Parti içi demokrasinin önemi

Dr. Kerem Yavaşça Independent Türkçe için yazdı

Görsel: Twitter

Bir ülkedeki demokrasinin kalitesini belirleyen en önemli unsurlardan biri siyasi partilerin demokratik değerleri içselleştirmesinden geçmektedir.

Demokratik bir rejimde siyasi partilerin -en azından usulen-demokratik değerleri bir bütün olarak görmezden gelmeleri zaten mümkün değildir.

Bir başka ifadeyle partiler açısından, karar alma süreçlerinde demokratik işleyişi gözetmek bir tercih değil, zarurettir.

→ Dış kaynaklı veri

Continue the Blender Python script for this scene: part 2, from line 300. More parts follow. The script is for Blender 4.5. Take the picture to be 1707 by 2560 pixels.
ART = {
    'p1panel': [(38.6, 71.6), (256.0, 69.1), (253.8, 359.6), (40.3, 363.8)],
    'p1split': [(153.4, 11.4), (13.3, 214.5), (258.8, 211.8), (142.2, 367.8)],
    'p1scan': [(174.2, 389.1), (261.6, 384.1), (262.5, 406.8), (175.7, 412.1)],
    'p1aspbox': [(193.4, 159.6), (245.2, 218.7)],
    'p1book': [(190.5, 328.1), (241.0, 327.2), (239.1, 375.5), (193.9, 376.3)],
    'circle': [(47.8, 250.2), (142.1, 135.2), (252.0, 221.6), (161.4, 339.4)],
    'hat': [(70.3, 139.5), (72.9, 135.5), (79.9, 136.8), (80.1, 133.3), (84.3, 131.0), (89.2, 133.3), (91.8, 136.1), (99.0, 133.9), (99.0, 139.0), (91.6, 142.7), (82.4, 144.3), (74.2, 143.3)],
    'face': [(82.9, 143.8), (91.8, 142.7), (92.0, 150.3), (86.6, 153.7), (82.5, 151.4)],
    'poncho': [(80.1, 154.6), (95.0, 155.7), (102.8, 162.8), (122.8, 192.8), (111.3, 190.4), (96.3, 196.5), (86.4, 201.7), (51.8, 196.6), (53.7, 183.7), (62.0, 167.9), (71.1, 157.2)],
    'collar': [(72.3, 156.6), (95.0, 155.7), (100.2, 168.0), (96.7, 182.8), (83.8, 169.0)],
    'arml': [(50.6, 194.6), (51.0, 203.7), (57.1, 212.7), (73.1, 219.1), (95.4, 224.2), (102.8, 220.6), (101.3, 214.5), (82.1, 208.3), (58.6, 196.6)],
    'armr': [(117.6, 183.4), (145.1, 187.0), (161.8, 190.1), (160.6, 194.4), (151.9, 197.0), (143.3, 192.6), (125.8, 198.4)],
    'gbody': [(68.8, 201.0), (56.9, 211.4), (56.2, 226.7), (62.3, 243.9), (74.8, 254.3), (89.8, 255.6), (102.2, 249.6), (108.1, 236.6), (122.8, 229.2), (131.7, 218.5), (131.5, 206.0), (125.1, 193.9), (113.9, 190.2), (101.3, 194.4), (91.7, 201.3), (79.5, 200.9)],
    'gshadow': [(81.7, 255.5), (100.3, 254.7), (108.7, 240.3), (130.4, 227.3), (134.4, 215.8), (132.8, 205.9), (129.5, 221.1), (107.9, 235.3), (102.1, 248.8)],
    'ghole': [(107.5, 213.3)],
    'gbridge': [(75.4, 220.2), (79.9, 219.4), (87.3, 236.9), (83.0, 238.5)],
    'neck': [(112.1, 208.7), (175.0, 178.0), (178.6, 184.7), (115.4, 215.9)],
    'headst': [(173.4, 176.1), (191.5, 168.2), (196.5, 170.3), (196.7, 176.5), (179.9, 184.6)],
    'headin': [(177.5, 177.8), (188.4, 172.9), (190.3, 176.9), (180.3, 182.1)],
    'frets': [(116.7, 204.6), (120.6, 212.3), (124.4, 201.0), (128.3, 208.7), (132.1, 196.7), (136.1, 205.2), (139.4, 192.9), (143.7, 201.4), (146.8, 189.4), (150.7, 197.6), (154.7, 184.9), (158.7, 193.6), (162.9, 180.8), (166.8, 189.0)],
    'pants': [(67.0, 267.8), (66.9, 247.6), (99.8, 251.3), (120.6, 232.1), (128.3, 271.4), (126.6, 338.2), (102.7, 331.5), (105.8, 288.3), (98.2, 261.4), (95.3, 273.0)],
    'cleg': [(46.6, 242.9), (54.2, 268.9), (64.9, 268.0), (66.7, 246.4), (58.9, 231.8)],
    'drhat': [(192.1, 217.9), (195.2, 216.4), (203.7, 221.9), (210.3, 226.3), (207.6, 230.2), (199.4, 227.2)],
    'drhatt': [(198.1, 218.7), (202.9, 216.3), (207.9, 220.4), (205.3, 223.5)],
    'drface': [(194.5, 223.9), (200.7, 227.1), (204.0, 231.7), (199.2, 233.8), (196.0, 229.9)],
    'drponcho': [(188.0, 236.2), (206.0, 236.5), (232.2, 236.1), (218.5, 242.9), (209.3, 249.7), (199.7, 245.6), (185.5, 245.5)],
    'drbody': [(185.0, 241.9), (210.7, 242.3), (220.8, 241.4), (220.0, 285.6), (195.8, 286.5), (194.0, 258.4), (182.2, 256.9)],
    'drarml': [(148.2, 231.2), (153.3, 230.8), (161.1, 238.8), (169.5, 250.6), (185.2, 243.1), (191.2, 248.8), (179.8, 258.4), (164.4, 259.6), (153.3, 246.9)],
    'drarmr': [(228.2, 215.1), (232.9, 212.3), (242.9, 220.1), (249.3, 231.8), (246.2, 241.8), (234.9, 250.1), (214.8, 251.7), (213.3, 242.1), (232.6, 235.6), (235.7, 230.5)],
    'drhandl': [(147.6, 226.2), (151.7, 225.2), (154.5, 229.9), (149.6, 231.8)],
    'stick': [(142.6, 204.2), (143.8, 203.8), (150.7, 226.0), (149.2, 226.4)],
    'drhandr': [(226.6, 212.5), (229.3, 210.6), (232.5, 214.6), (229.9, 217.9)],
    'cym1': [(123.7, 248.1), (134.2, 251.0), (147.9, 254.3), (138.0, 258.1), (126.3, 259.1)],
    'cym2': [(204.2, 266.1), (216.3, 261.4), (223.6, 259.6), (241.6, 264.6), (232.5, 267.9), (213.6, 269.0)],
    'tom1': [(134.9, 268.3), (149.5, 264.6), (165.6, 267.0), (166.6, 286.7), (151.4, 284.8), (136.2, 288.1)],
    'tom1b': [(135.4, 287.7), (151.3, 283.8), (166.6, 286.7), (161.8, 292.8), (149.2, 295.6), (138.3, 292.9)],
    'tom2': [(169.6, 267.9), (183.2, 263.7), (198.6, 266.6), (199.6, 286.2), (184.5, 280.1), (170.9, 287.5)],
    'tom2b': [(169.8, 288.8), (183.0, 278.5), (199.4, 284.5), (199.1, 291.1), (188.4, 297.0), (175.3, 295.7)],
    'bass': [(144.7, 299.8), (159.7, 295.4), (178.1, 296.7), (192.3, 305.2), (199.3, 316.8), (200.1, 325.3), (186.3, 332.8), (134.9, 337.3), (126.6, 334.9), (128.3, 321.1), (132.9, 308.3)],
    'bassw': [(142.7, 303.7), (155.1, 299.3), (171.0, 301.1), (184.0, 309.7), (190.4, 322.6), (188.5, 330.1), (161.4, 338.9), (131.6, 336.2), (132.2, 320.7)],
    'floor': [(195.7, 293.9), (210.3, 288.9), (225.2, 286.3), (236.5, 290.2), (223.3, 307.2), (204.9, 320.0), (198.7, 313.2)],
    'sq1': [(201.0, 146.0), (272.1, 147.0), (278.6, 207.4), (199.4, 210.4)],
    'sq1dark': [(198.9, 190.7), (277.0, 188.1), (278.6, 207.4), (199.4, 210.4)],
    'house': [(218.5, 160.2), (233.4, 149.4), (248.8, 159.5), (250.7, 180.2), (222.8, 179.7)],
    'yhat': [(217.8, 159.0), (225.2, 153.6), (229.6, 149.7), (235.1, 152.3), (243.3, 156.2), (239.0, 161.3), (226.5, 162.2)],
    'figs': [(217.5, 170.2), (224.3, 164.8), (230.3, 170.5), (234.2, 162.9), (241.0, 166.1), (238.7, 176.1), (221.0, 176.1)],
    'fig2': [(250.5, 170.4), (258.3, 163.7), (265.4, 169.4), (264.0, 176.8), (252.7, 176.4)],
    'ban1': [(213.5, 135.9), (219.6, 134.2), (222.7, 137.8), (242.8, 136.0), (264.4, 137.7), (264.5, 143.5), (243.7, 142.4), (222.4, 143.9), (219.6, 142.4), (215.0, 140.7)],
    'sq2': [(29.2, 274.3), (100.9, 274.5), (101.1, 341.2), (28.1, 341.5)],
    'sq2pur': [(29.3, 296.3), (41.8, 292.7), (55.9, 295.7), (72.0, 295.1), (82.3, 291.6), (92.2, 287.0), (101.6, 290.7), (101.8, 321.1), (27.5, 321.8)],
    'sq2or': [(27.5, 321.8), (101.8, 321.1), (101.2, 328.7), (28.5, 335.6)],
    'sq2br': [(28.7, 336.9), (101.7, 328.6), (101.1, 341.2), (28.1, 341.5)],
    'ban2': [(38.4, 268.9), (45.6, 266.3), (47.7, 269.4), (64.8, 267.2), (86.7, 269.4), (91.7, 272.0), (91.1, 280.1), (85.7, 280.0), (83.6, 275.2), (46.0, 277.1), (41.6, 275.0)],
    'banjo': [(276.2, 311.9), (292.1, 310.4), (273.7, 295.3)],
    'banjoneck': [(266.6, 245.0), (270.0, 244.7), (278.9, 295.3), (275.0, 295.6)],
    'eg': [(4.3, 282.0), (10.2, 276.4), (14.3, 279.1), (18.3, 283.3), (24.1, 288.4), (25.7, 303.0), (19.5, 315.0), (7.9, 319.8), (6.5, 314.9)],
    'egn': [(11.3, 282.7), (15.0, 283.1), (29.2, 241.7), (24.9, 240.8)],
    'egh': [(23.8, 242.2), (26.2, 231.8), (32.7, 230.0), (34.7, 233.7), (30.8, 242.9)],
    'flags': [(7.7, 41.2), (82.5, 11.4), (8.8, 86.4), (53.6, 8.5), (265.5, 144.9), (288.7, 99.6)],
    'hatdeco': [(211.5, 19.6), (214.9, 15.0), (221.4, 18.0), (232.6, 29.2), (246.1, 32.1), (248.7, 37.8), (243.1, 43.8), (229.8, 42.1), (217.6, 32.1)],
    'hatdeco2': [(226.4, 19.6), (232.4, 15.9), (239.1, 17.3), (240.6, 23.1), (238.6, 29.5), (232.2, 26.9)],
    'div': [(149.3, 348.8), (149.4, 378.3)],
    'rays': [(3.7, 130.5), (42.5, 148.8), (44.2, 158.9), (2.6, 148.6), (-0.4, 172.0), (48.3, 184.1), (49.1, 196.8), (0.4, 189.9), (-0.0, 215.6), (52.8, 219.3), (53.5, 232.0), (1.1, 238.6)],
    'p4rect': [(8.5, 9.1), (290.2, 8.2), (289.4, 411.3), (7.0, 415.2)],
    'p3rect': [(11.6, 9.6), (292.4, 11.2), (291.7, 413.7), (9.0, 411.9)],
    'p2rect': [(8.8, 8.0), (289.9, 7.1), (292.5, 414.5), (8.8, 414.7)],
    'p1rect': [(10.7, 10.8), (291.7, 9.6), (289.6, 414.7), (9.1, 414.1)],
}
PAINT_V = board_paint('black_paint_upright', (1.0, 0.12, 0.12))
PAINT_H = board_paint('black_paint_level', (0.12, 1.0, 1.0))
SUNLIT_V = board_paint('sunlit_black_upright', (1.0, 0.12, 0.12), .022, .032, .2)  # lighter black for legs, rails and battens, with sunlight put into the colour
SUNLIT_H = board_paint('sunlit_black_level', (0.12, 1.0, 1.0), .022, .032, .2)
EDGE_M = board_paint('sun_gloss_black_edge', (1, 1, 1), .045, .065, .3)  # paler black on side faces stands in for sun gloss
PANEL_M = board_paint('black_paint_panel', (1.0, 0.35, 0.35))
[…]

Ancak bu realite, demokrasinin salık verdiği değerlerin doğrudan içselleştirileceği anlamına gelmiyor.


"Mış gibi" yapmak

Ülkemizde, siyasi partiler açısından, parti içi demokrasi bir tartışma konusu değildir. Esas sorun uygulamadadır.

Zaten anayasanın 69'uncu maddesi siyasi partilerin işleyişinde demokratik kuralları gözetmelerini zorunlu kılmaktadır.

Nitekim Anayasa ve Siyasi Partiler Kanunu (SPK) gereği, siyasi partilerimiz parti içi demokrasi uygulamalarına tüzüklerinde yer vermektedirler.

Ancak bu yazılı metinlere rağmen, Türkiye'de bir bütün olarak parti içi demokrasinin -bırakın sağlıklı işlemesini- varlığından bile söz etmek çok zordur.

Dahası, bu gerçeği siyasetçilerin hemen hepsi bilmesine rağmen, en ileri demokrasinin kendi partilerinde olduğunu söylemekten geri durmamaktadırlar.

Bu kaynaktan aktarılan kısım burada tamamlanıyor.